(Scene script records)

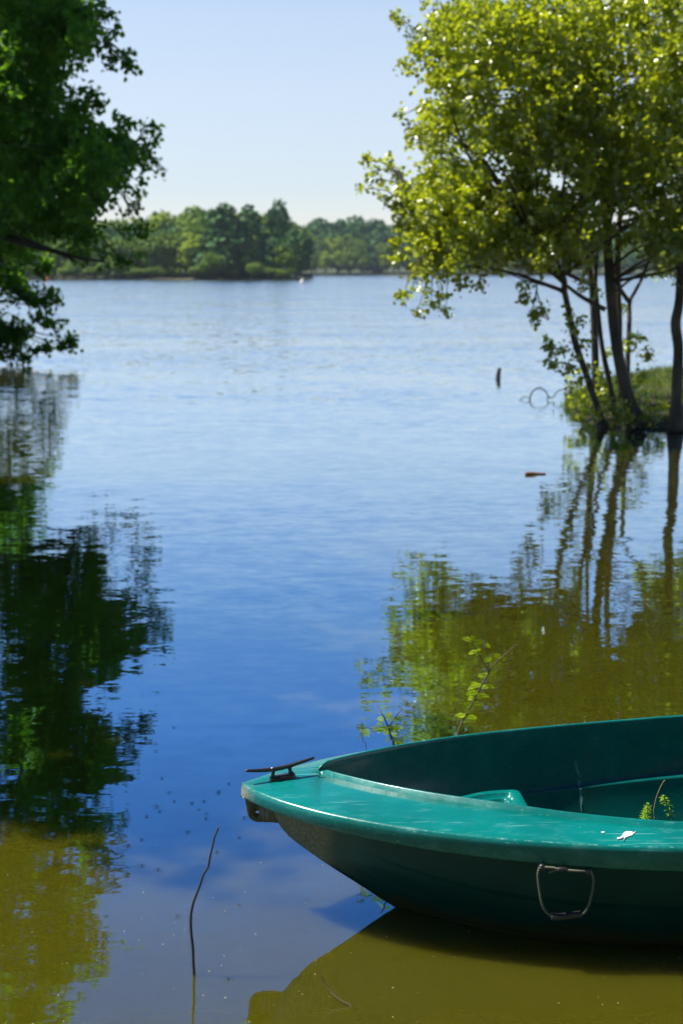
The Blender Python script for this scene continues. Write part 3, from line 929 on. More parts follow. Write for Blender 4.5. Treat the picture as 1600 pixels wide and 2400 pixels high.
def foliage(clumps, twigs_per, leaves_per, leaf, mat, name, flat=0.75, updown=0.45, tint_mu=0.5, twig_r=0.004, sunny=0.0, droop=0.0):
    """leafy twigs radiating inside every clump: leaves and twigs in one crown mesh"""
    V_, F_, A_ = [], [], []; off = 0
    C = []; NN = []; S = []; TI = []
    T = Tubes()
    for c, r in clumps:
        c = np.array(c)
        ctint = rng.normal(tint_mu, 0.13)
        nt_ = max(3, int(twigs_per * (r / .35) ** 2))
        for k in range(nt_):
            d = rng.normal(size=3); d /= np.linalg.norm(d); d[2] = d[2] * flat - droop; 
            p0 = c + rng.normal(size=3) * r * .22
            L = r * rng.uniform(.55, 1.1)
            p1 = p0 + d * L
            m = max(4, int(leaves_per * rng.uniform(.7, 1.3)))
            t = (np.arange(m) + rng.uniform(.2, .8, m)) / m
            t = .12 + .88 * t
            P = p0 + (p1 - p0) * t[:, None] + rng.normal(size=(m, 3)) * leaf * .55
            C.append(P)
            nn = rng.normal(size=(m, 3)) * .75 + np.array([0, 0, updown]) + d * .25
            NN.append(nn)
            S.append(leaf * rng.uniform(.6, 1.15, m))
            TI.append(np.clip(rng.normal(ctint, .17, m), 0, 1))
            if k % 3 == 0 and twig_r > 0: T.add([Vector(p0), Vector((p0 + p1) / 2 + rng.normal(size=3) * .01), Vector(p1)], twig_r, twig_r * .4, sides=3, cap=False)
    C = np.concatenate(C); NN = np.concatenate(NN); S = np.concatenate(S); TI = np.concatenate(TI)
    V, F, A = leaf_arrays(C, NN, S, TI)
    nq = len(F)
    if T.n:
        tv = np.array(T.v); tf = np.array(T.f) + len(V)
        V = np.concatenate([V, tv]); A = np.concatenate([A, np.zeros(len(tv))]); F = np.concatenate([F, tf])
    mi = np.zeros(len(F), int); mi[nq:] = 1
    return mesh_np(name, V, [F], [mat, M_twig], mat_idx=mi, attr=A)

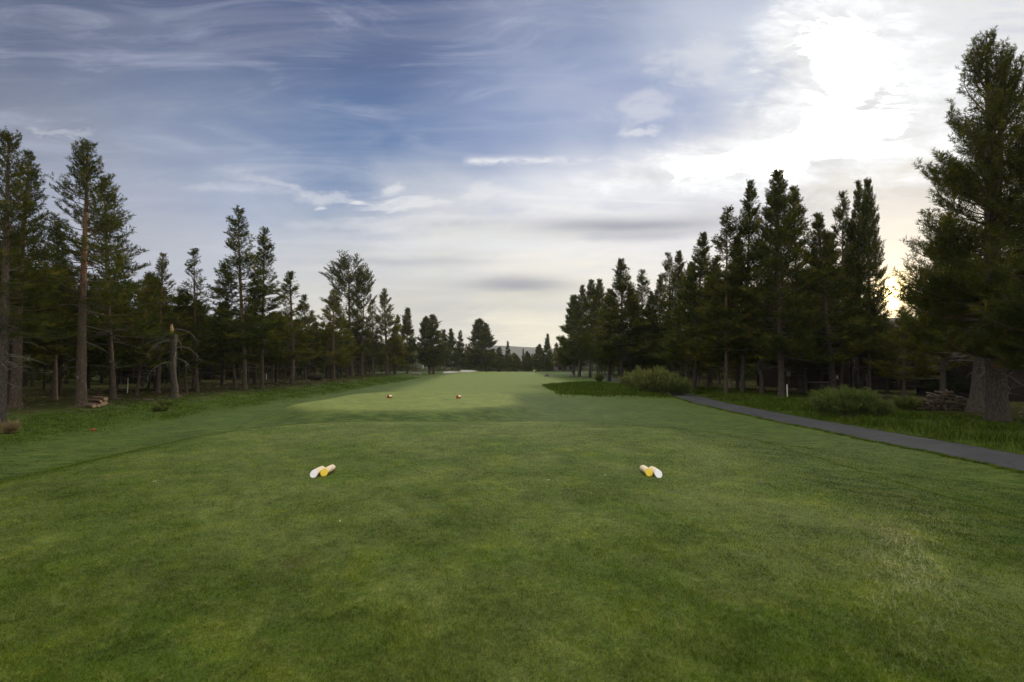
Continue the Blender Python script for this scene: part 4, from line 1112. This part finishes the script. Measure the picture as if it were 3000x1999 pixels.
# pale slatted rack and small pale sign among the right trunks, dry weed at the left frame edge
q = hit(2135, 1150); e = empty('slatted_rack', q, 'pale slatted rack standing right of the tall slender pine trunk', 'rack')
for i, v in enumerate((1114, 1121, 1127, 1134)):
    zc = (1150-v)/F*q.y; mb = MB(); mb.box(-.13, .13, -.02, .02, zc-.04, zc+.03); mb.obj('slat', M_STAKE, e)
for sx in (-.15, .15):
    mb = MB(); mb.box(sx-.02, sx+.02, -.02, .02, -.05, 1.05); mb.obj('post', M_LOGBARK, e)
q = hit(2312, 1164); q.y += 6; q.x *= (q.y)/(q.y-6); q.z = Hs(q.x, q.y); e = empty('small_sign', q, 'small pale sign on a dark post behind the tall white stake', 'sign')
mb = MB(); mb.box(-.03, .03, -.03, .03, -.1, 1.7); mb.obj('post', M_LOGBARK, e)
mb = MB(); mb.box(-.17, .17, -.06, -.032, 1.35, 1.75); mb.obj('board', simple('sign_board', (.30, .29, .27)), e)
shrub(14, 1272, 40, 28, 'dry straw coloured weed at the left frame edge', needle_mat('dry_weed', (.16, .13, .085), (.24, .20, .13), (.27, .23, .16)), 260, .10, .012, 'dry_weed', 21, 26)
# flag on the far green
q = hit(1563, 1096); e = empty('flagstick', q, 'tiny flagstick with pale yellow flag on the far green', 'flag')
mb = MB(); mb.tube([(0, 0, 0), (0, 0, 1.1)], [.05, .05], 6, cap=True); mb.obj('pole', M_STAKE, e)
mb = MB(); mb.box(.03, .45, -.03, .03, .7, 1.1); mb.obj('flag', simple('flag_cloth', (.6, .55, .25)), e)

# ------------------------------------------------------------------ houses behind the right trees
M_SID = simple('brown_siding', (.055, .042, .032), .85, .15, .2, 2)
M_SID2 = simple('dark_siding', (.040, .034, .030), .85, .15, .2, 2)
M_ROOF = simple('shingle_roof', (.07, .065, .062), .9, .15, .3, 6)
M_TRIM = simple('pale_trim', (.15, .14, .125), .7, .2, .1)
M_SLATE = simple('wood_post', (.10, .08, .06), .85, .15, .2)
m, g, o = mat('window_glass'); finish(g, o, (.02, .022, .025), .06, .8); M_GLASS = m
def window(e, x0, x1, z0, z1, y, sill=True):
    mb = MB(); t = .06
    mb.box(x0-t, x0, y-.06, y+.02, z0-t, z1+t); mb.box(x1, x1+t, y-.06, y+.02, z0-t, z1+t)
    mb.box(x0, x1, y-.058, y+.02, z1, z1+t); mb.box(x0, x1, y-.058, y+.02, z0-t, z0)
    w_ = mb.obj('window', M_TRIM, e)
    mb = MB(); mb.box(x0, x1, y-.03, y+.01, z0, z1); mb.obj('pane', M_GLASS, w_)
    if sill: mb = MB(); mb.box(x0-.12, x1+.12, y-.14, y-.062, z0-t-.06, z0-t-.002); mb.obj('sill', M_TRIM, w_)
def PX(u, d): return (u-1500)/F*d
d0 = 46.0
cx0 = PX(2620, d0); e = empty('brown_house', (cx0, d0, Hs(cx0, d0)), 'dark brown two storey house behind the shrub and woodpile', 'house')
def HX_(u): return PX(u, d0)-cx0
def HZ_(v): return EYE+(1078-v)/F*d0 - Hs(cx0, d0)
mb = MB(); mb.box(HX_(2355), HX_(2610), 0, 9, -.3, 6.2); mb.box(HX_(2610)+.003, HX_(2900), 1.6, 9, -.3, 6.0); mb.obj('wall', M_SID, e)
mb = MB(); xa, xb = HX_(2340), HX_(2915); mb.add([(xa, -.8, 6.0), (xb, -.8, 6.0), (xb, 4.5, 7.3), (xa, 4.5, 7.3), (xa, 9.8, 6.0), (xb, 9.8, 6.0), (xa, -.8, 5.8), (xb, -.8, 5.8), (xa, 9.8, 5.8), (xb, 9.8, 5.8)],
       [(0, 1, 2, 3), (3, 2, 5, 4), (6, 7, 1, 0), (8, 4, 5, 9), (6, 8, 9, 7)], [(0, 3, 4), (1, 5, 2)]); mb.obj('roof', M_ROOF, e)
for (a, b_, c, d_) in ((2437, 2463, 1098, 1132), (2512, 2534, 1100, 1134), (2488, 2500, 1058, 1076), (2412, 2432, 1075, 1092), (2540, 2562, 1062, 1082)):
    window(e, HX_(a), HX_(b_), HZ_(d_), HZ_(c), 0)
for (a, b_, c, d_) in ((2640, 2660, 1092, 1120), (2720, 2745, 1092, 1120), (2645, 2662, 1050, 1070)):
    window(e, HX_(a), HX_(b_), HZ_(d_), HZ_(c), 1.6)
dr = MB(); dr.box(HX_(2490), HX_(2498), -.05, .02, 0, 2.2); dd_ = dr.obj('door', M_TRIM, e)
mb = MB(); mb.box(HX_(2490)+.04, HX_(2498)-.04, -.07, -.052, .8, 2.05); mb.obj('pane', M_GLASS, dd_)
mb = MB(); mb.box(HX_(2600), HX_(2790), -1.2, 1.55, 2.7, 2.9); mb.obj('deck', M_SLATE, e)
mb = MB()
for i in range(22): mb.box(HX_(2600)+i*.29, HX_(2600)+i*.29+.05, -1.18, -1.12, 2.9, 3.7)
mb.box(HX_(2600), HX_(2790), -1.19, -1.11, 3.7, 3.78); mb.obj('railing', M_SLATE, e)
for u in (2602, 2690, 2785):
    mb = MB(); mb.box(HX_(u)-.08, HX_(u)+.08, -1.1, -.94, -.3, 2.7); mb.obj('post', M_SLATE, e)
# white bench or hot tub rim beside the leaning trunk
q = hit(2395, 1160); ex = empty('hot_tub', (PX(2398, 41), 41, Hs(PX(2398, 41), 41)), 'dark square hot tub with pale rim left of the leaning grey trunk', 'hot tub')
mb = MB(); mb.box(-1.0, 1.0, -.7, .7, 0, .80); mb.obj('cabinet', M_SID2, ex)
mb = MB(); mb.box(-1.06, 1.06, -.76, .76, .802, .87); mb.obj('rim', M_TRIM, ex)
# second house at the right frame edge
d1 = 30.0; x1 = PX(2955, d1); e = empty('gabled_house', (x1, d1, Hs(x1, d1)), 'dark house with sloping roof cut by the right frame edge', 'house')
def Z1(v): return EYE+(1078-v)/F*d1-Hs(x1, d1)
mb = MB(); mb.box(0, 9, 0, 7, -.3, 2.7); mb.box(.6, 9, 2.6, 7, 2.702, 4.6); mb.obj('wall', M_SID2, e)
mb = MB(); mb.add([(-.9, -.9, 2.9), (9.5, -.9, 2.9), (9.5, 3.0, 4.4), (1.2, 3.0, 4.4), (-.9, -.9, 2.75), (9.5, -.9, 2.75), (-.9, 7.5, 2.9), (-.9, 7.5, 2.75), (1.2, 7.5, 4.4)],
       [(0, 1, 2, 3), (4, 5, 1, 0), (6, 0, 3, 8), (7, 4, 0, 6)]); mb.obj('roof', M_ROOF, e)
window(e, 1.1, 1.5, 3.1, 3.9, 2.6)
# small shelter deep in the left wood and a small house at the far right of the green
d2 = 60.0; x2 = PX(360, d2); e = empty('wooden_shelter', (x2, d2, Hs(x2, d2)), 'small grey roofed shelter deep among the trunks left of the snag', 'shelter')
mb = MB(); mb.box(-1.3, 1.3, .3, 2.4, -.2, 2.0); mb.obj('wall', M_SID2, e)
mb = MB(); mb.add([(-1.6, -.3, 2.0), (1.6, -.3, 2.0), (1.6, 1.3, 2.7), (-1.6, 1.3, 2.7), (-1.6, 2.8, 2.0), (1.6, 2.8, 2.0)], [(0, 1, 2, 3), (3, 2, 5, 4), (0, 4, 5, 1)], [(0, 3, 4), (1, 5, 2)]); mb.obj('roof', M_TRIM, e)
for s_ in (-1.45, 1.45):
    mb = MB(); mb.tube([(s_, -.1, -.2), (s_, -.1, 2.0)], [.06, .06], 8); mb.obj('post', M_SLATE, e)
d3 = 165.0; x3 = PX(1655, d3); e = empty('grey_cottage', (x3, d3, Hs(x3, d3)), 'small grey cottage half hidden beyond the far green on the right', 'house')
mb = MB(); mb.box(-3.4, 3.4, 0, 5, -.3, 2.4); mb.obj('wall', simple('grey_siding', (.20, .19, .18)), e)
mb = MB(); mb.add([(-3.9, -.6, 2.3), (3.9, -.6, 2.3), (3.9, 2.5, 3.7), (-3.9, 2.5, 3.7), (-3.9, 5.6, 2.3), (3.9, 5.6, 2.3)], [(0, 1, 2, 3), (3, 2, 5, 4), (0, 4, 5, 1)], [(0, 3, 4), (1, 5, 2)]); mb.obj('roof', M_ROOF, e)
for a in (-2.2, -.4, 1.4): window(e, a, a+.9, .8, 1.9, 0, False)

# ------------------------------------------------------------------ thin evening haze
HAZE = 0.00017
if HAZE:
    mb = MB(); mb.box(-2700, 2700, -120, 3900, -8, 150)
    m = bpy.data.materials.new('haze_air'); m.use_nodes = True; m.node_tree.nodes.clear()
    o = m.node_tree.nodes.new('ShaderNodeOutputMaterial'); v = m.node_tree.nodes.new('ShaderNodeVolumePrincipled')
    v.inputs['Color'].default_value = (.86, .90, 1, 1); v.inputs['Density'].default_value = HAZE; v.inputs['Anisotropy'].default_value = .3
    m.node_tree.links.new(v.outputs[0], o.inputs['Volume'])
    m.cycles.homogeneous_volume = True if hasattr(m.cycles, 'homogeneous_volume') else None
    tag(mb.obj('haze', m), 'thin pale evening haze', 'haze', kind='stuff')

> _WHAT IS EXPECTED_
Out of the material above, select every line that holds the string "from".

> _RESPONSE TO THIS TASK_
The Blender Python script for this scene continues. Write part 3, from line 929 on. More parts follow. Write for Blender 4.5. Treat the picture as 1600 pixels wide and 2400 pixels high.
Continue the Blender Python script for this scene: part 4, from line 1112. This part finishes the script. Measure the picture as if it were 3000x1999 pixels.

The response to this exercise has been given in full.